針葉樹だから根が浅い?植林は土砂災害が起こりやすい?

針葉樹だから根が浅い、広葉樹だから根が深いとよく耳にします。
また、植林だから土砂災害が起こるともよく聞きます。

はたしてそれらは正しいのでしょうか?

例えば、針葉樹でいえばスギは地中深くまで張る根が発達する深根性であり、ヒノキは地表面に沿うように根が発達する浅根性と言われています。

同じ針葉樹でも違うのです。

また、広葉樹ではカエデ類やブナなどは浅根性、イチイガシやコナラ、クヌギ、トチノキなどは深根性です。

また、生育環境によって、深根性の樹木でも尾根筋や岩盤のように土壌の浅いところでは地中深くまで根が張れず、浅根になることもあります。

土砂災害への抵抗力については、根の深さや樹種の違いだけで判断できるものではなく、地形など地理的条件や、間伐をどの程度したかなど、林齢、土質など様々な要因によるなど、総合的に考える必要があります。

根の深さはひとつの指標にはなると思いますが、それだけで判断することは、上記の理由から無理があるということになります。

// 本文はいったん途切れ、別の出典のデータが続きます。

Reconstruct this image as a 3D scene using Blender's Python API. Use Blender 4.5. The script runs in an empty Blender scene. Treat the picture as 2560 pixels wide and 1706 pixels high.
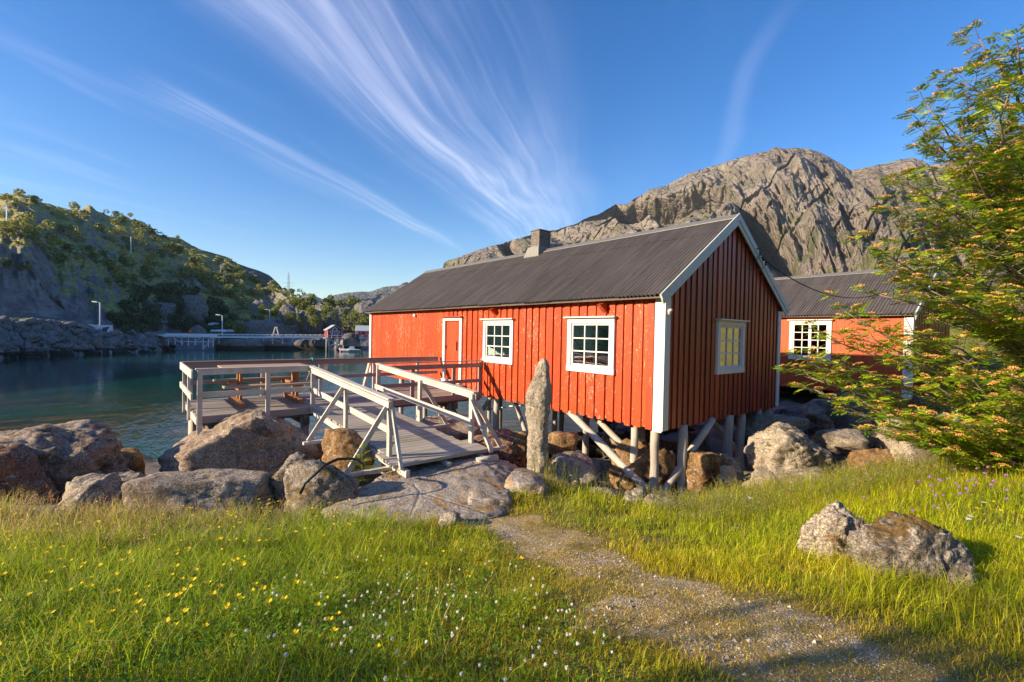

実際、広葉樹でも浅根性の木はあり、大辺路で倒れている広葉樹は根が横に張っていて浅かったです。

大辺路刈り開き隊の上野さんも、「広葉樹だからといって根が深いとは限らない」とおっしゃっていました。

スギ・ヒノキの森であっても、適度に間伐され、灌木が多く生えているところでは土砂災害は起こりにくいです。

土砂災害が起こっているのは放置された森です。

人が手を加えたものは、人が管理しないと脆くなります。